• Data section:
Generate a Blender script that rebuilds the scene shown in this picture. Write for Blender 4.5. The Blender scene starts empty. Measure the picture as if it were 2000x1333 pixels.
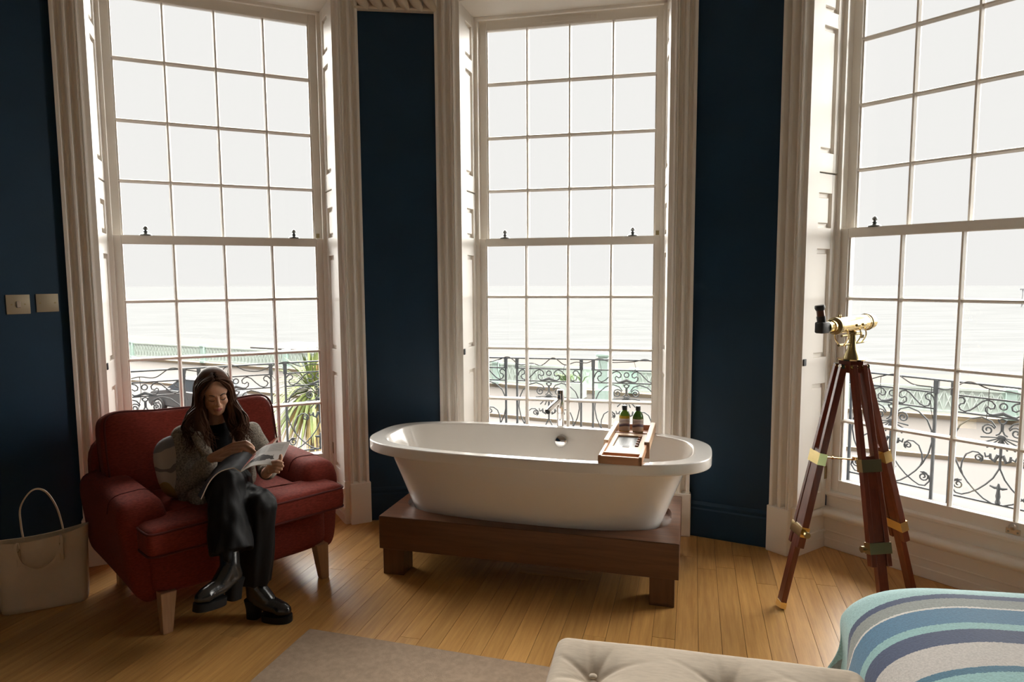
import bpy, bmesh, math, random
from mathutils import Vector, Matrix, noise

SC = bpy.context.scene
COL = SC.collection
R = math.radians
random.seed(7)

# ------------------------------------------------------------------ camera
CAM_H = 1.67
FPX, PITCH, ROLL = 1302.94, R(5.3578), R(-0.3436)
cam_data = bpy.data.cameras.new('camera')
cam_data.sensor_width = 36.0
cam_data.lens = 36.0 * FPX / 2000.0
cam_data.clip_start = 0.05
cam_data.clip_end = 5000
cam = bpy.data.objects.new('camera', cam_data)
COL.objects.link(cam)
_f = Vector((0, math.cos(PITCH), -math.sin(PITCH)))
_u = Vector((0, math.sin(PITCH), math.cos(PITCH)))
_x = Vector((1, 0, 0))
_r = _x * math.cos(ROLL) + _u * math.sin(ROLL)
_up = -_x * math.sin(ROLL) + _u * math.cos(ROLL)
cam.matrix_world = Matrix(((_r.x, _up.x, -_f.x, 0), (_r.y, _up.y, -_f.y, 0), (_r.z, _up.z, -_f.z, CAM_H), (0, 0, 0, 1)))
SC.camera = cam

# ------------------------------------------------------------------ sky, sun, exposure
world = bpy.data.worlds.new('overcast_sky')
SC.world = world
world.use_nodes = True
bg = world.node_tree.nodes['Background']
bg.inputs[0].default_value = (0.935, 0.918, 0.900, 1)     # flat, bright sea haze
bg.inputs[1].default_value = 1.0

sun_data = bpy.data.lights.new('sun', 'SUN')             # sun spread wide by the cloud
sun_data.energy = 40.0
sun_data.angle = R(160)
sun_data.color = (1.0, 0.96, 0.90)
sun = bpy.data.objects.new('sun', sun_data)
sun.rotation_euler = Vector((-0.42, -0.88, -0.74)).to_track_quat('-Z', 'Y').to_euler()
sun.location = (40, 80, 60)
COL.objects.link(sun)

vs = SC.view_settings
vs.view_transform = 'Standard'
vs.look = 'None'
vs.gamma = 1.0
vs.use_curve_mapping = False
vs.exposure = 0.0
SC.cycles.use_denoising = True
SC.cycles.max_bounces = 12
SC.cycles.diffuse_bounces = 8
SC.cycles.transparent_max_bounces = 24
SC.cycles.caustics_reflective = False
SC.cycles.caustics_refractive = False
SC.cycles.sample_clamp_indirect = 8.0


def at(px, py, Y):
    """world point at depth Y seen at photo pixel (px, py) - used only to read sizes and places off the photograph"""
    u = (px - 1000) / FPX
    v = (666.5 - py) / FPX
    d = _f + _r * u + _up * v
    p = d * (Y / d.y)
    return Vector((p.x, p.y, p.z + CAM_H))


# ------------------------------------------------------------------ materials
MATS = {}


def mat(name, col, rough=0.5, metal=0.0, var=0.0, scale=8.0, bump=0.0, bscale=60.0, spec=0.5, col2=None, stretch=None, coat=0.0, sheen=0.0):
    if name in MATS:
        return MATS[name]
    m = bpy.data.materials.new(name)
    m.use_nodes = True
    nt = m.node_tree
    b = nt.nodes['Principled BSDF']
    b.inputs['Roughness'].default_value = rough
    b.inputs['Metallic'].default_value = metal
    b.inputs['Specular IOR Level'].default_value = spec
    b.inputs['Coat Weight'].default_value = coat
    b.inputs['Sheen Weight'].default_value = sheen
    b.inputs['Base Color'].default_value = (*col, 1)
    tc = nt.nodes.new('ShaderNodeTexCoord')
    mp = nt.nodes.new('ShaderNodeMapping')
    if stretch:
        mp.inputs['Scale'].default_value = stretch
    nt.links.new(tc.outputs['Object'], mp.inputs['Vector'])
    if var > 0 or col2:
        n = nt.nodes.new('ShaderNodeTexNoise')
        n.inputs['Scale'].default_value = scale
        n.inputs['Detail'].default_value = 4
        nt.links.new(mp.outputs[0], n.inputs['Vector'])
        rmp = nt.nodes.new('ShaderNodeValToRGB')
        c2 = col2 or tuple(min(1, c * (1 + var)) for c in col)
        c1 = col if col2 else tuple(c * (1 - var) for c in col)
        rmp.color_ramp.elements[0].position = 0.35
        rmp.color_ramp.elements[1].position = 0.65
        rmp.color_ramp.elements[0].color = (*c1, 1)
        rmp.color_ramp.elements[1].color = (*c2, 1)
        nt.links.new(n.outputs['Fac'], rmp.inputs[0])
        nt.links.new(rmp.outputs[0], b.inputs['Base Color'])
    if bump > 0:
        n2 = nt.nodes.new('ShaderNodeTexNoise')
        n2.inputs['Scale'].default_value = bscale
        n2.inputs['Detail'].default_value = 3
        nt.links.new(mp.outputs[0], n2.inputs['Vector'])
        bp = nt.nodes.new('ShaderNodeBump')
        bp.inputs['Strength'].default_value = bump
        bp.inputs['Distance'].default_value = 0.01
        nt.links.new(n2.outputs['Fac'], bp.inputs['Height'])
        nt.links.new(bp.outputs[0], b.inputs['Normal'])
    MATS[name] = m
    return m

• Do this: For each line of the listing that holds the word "scene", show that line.

• Output:
Generate a Blender script that rebuilds the scene shown in this picture. Write for Blender 4.5. The Blender scene starts empty. Measure the picture as if it were 2000x1333 pixels.
SC = bpy.context.scene